Exercise directions
Write the data out again in full, with no departure from the original.

Input data
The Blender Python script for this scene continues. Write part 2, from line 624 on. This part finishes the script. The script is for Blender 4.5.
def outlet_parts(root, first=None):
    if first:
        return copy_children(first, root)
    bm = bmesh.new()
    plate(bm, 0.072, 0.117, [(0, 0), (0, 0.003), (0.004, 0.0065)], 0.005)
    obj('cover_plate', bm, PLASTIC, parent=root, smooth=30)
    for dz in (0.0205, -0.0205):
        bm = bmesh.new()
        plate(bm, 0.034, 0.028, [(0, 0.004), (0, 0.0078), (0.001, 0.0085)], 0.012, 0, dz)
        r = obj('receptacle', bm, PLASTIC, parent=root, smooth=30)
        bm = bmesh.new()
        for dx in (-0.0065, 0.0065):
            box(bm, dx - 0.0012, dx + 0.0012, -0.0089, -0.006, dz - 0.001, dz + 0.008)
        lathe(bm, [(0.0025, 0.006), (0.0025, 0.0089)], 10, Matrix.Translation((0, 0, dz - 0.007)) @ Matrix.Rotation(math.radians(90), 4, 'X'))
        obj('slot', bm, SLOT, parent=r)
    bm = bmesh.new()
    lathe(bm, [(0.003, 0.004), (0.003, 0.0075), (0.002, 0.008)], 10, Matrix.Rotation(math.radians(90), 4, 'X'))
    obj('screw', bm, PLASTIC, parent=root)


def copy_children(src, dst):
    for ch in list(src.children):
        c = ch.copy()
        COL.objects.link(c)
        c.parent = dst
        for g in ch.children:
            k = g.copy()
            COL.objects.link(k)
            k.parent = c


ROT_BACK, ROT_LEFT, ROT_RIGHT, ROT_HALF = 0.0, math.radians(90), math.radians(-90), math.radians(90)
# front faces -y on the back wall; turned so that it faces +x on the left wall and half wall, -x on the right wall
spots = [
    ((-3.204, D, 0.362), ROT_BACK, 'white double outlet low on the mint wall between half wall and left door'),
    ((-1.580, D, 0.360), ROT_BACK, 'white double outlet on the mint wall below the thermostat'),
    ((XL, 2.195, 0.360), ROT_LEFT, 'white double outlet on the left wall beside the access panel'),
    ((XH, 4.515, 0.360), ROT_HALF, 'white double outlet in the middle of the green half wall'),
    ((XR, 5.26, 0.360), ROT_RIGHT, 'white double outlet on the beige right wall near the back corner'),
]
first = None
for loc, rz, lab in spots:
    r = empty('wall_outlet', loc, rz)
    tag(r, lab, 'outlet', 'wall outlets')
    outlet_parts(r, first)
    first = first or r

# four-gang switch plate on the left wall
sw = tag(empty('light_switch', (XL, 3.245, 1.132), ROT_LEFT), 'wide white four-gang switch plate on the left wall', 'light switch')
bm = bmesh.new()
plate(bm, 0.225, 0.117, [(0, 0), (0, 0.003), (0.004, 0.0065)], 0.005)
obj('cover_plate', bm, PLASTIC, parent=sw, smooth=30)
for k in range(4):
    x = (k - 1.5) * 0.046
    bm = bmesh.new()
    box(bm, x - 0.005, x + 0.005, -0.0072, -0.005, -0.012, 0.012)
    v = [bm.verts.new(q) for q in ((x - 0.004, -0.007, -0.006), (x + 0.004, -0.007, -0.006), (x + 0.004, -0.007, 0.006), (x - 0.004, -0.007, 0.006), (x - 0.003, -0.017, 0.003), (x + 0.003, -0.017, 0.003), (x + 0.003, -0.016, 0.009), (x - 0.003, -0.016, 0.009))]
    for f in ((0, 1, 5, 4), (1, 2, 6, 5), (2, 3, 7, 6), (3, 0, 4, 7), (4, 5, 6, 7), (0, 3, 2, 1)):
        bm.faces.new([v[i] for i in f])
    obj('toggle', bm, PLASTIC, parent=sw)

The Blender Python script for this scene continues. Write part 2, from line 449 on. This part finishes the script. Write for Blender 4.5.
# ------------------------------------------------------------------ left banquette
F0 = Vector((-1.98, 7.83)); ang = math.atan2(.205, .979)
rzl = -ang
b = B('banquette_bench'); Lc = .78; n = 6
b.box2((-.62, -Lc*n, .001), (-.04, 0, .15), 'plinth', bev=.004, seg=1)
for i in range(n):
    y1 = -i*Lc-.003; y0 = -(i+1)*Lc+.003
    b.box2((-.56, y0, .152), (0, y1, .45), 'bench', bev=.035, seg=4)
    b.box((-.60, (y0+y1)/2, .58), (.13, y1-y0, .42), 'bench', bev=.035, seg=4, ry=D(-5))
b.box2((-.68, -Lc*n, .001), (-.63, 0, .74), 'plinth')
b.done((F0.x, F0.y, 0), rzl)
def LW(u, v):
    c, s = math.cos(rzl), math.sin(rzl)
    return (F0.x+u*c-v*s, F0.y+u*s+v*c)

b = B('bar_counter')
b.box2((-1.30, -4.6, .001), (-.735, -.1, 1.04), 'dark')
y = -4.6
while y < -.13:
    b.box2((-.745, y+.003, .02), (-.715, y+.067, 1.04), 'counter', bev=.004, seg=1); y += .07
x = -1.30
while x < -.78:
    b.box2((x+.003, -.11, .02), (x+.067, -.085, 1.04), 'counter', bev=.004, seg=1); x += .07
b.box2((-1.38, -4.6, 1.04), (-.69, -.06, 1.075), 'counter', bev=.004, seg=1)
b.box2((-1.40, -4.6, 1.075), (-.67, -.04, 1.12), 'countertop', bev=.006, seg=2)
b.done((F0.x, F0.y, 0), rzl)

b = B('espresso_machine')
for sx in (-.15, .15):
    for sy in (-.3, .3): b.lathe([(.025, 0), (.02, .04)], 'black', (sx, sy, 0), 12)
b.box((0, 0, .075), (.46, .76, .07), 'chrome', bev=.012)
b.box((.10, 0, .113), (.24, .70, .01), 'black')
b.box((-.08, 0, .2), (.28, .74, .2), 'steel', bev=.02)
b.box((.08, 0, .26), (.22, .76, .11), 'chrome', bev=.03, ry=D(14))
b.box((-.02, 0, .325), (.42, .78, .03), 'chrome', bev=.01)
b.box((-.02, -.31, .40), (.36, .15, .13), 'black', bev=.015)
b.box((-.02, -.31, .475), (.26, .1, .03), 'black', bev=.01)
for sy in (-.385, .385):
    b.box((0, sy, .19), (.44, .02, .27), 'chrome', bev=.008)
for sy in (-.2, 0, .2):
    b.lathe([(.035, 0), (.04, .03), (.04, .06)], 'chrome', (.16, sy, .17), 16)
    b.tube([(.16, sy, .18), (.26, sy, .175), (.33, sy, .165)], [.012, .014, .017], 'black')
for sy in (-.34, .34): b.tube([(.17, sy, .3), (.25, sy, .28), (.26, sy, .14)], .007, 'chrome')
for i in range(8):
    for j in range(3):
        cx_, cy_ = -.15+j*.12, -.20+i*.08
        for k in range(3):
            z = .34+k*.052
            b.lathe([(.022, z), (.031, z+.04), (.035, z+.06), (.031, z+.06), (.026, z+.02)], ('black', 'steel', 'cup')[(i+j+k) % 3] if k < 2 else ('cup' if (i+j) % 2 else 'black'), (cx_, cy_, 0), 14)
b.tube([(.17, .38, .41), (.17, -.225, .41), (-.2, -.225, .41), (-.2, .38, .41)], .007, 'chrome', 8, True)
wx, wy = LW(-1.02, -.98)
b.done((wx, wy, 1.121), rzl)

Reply
The Blender Python script for this scene continues. Write part 2, from line 624 on. This part finishes the script. The script is for Blender 4.5.
def outlet_parts(root, first=None):
    if first:
        return copy_children(first, root)
    bm = bmesh.new()
    plate(bm, 0.072, 0.117, [(0, 0), (0, 0.003), (0.004, 0.0065)], 0.005)
    obj('cover_plate', bm, PLASTIC, parent=root, smooth=30)
    for dz in (0.0205, -0.0205):
        bm = bmesh.new()
        plate(bm, 0.034, 0.028, [(0, 0.004), (0, 0.0078), (0.001, 0.0085)], 0.012, 0, dz)
        r = obj('receptacle', bm, PLASTIC, parent=root, smooth=30)
        bm = bmesh.new()
        for dx in (-0.0065, 0.0065):
            box(bm, dx - 0.0012, dx + 0.0012, -0.0089, -0.006, dz - 0.001, dz + 0.008)
        lathe(bm, [(0.0025, 0.006), (0.0025, 0.0089)], 10, Matrix.Translation((0, 0, dz - 0.007)) @ Matrix.Rotation(math.radians(90), 4, 'X'))
        obj('slot', bm, SLOT, parent=r)
    bm = bmesh.new()
    lathe(bm, [(0.003, 0.004), (0.003, 0.0075), (0.002, 0.008)], 10, Matrix.Rotation(math.radians(90), 4, 'X'))
    obj('screw', bm, PLASTIC, parent=root)


def copy_children(src, dst):
    for ch in list(src.children):
        c = ch.copy()
        COL.objects.link(c)
        c.parent = dst
        for g in ch.children:
            k = g.copy()
            COL.objects.link(k)
            k.parent = c


ROT_BACK, ROT_LEFT, ROT_RIGHT, ROT_HALF = 0.0, math.radians(90), math.radians(-90), math.radians(90)
# front faces -y on the back wall; turned so that it faces +x on the left wall and half wall, -x on the right wall
spots = [
    ((-3.204, D, 0.362), ROT_BACK, 'white double outlet low on the mint wall between half wall and left door'),
    ((-1.580, D, 0.360), ROT_BACK, 'white double outlet on the mint wall below the thermostat'),
    ((XL, 2.195, 0.360), ROT_LEFT, 'white double outlet on the left wall beside the access panel'),
    ((XH, 4.515, 0.360), ROT_HALF, 'white double outlet in the middle of the green half wall'),
    ((XR, 5.26, 0.360), ROT_RIGHT, 'white double outlet on the beige right wall near the back corner'),
]
first = None
for loc, rz, lab in spots:
    r = empty('wall_outlet', loc, rz)
    tag(r, lab, 'outlet', 'wall outlets')
    outlet_parts(r, first)
    first = first or r

# four-gang switch plate on the left wall
sw = tag(empty('light_switch', (XL, 3.245, 1.132), ROT_LEFT), 'wide white four-gang switch plate on the left wall', 'light switch')
bm = bmesh.new()
plate(bm, 0.225, 0.117, [(0, 0), (0, 0.003), (0.004, 0.0065)], 0.005)
obj('cover_plate', bm, PLASTIC, parent=sw, smooth=30)
for k in range(4):
    x = (k - 1.5) * 0.046
    bm = bmesh.new()
    box(bm, x - 0.005, x + 0.005, -0.0072, -0.005, -0.012, 0.012)
    v = [bm.verts.new(q) for q in ((x - 0.004, -0.007, -0.006), (x + 0.004, -0.007, -0.006), (x + 0.004, -0.007, 0.006), (x - 0.004, -0.007, 0.006), (x - 0.003, -0.017, 0.003), (x + 0.003, -0.017, 0.003), (x + 0.003, -0.016, 0.009), (x - 0.003, -0.016, 0.009))]
    for f in ((0, 1, 5, 4), (1, 2, 6, 5), (2, 3, 7, 6), (3, 0, 4, 7), (4, 5, 6, 7), (0, 3, 2, 1)):
        bm.faces.new([v[i] for i in f])
    obj('toggle', bm, PLASTIC, parent=sw)

The Blender Python script for this scene continues. Write part 2, from line 449 on. This part finishes the script. Write for Blender 4.5.
# ------------------------------------------------------------------ left banquette
F0 = Vector((-1.98, 7.83)); ang = math.atan2(.205, .979)
rzl = -ang
b = B('banquette_bench'); Lc = .78; n = 6
b.box2((-.62, -Lc*n, .001), (-.04, 0, .15), 'plinth', bev=.004, seg=1)
for i in range(n):
    y1 = -i*Lc-.003; y0 = -(i+1)*Lc+.003
    b.box2((-.56, y0, .152), (0, y1, .45), 'bench', bev=.035, seg=4)
    b.box((-.60, (y0+y1)/2, .58), (.13, y1-y0, .42), 'bench', bev=.035, seg=4, ry=D(-5))
b.box2((-.68, -Lc*n, .001), (-.63, 0, .74), 'plinth')
b.done((F0.x, F0.y, 0), rzl)
def LW(u, v):
    c, s = math.cos(rzl), math.sin(rzl)
    return (F0.x+u*c-v*s, F0.y+u*s+v*c)

b = B('bar_counter')
b.box2((-1.30, -4.6, .001), (-.735, -.1, 1.04), 'dark')
y = -4.6
while y < -.13:
    b.box2((-.745, y+.003, .02), (-.715, y+.067, 1.04), 'counter', bev=.004, seg=1); y += .07
x = -1.30
while x < -.78:
    b.box2((x+.003, -.11, .02), (x+.067, -.085, 1.04), 'counter', bev=.004, seg=1); x += .07
b.box2((-1.38, -4.6, 1.04), (-.69, -.06, 1.075), 'counter', bev=.004, seg=1)
b.box2((-1.40, -4.6, 1.075), (-.67, -.04, 1.12), 'countertop', bev=.006, seg=2)
b.done((F0.x, F0.y, 0), rzl)

b = B('espresso_machine')
for sx in (-.15, .15):
    for sy in (-.3, .3): b.lathe([(.025, 0), (.02, .04)], 'black', (sx, sy, 0), 12)
b.box((0, 0, .075), (.46, .76, .07), 'chrome', bev=.012)
b.box((.10, 0, .113), (.24, .70, .01), 'black')
b.box((-.08, 0, .2), (.28, .74, .2), 'steel', bev=.02)
b.box((.08, 0, .26), (.22, .76, .11), 'chrome', bev=.03, ry=D(14))
b.box((-.02, 0, .325), (.42, .78, .03), 'chrome', bev=.01)
b.box((-.02, -.31, .40), (.36, .15, .13), 'black', bev=.015)
b.box((-.02, -.31, .475), (.26, .1, .03), 'black', bev=.01)
for sy in (-.385, .385):
    b.box((0, sy, .19), (.44, .02, .27), 'chrome', bev=.008)
for sy in (-.2, 0, .2):
    b.lathe([(.035, 0), (.04, .03), (.04, .06)], 'chrome', (.16, sy, .17), 16)
    b.tube([(.16, sy, .18), (.26, sy, .175), (.33, sy, .165)], [.012, .014, .017], 'black')
for sy in (-.34, .34): b.tube([(.17, sy, .3), (.25, sy, .28), (.26, sy, .14)], .007, 'chrome')
for i in range(8):
    for j in range(3):
        cx_, cy_ = -.15+j*.12, -.20+i*.08
        for k in range(3):
            z = .34+k*.052
            b.lathe([(.022, z), (.031, z+.04), (.035, z+.06), (.031, z+.06), (.026, z+.02)], ('black', 'steel', 'cup')[(i+j+k) % 3] if k < 2 else ('cup' if (i+j) % 2 else 'black'), (cx_, cy_, 0), 14)
b.tube([(.17, .38, .41), (.17, -.225, .41), (-.2, -.225, .41), (-.2, .38, .41)], .007, 'chrome', 8, True)
wx, wy = LW(-1.02, -.98)
b.done((wx, wy, 1.121), rzl)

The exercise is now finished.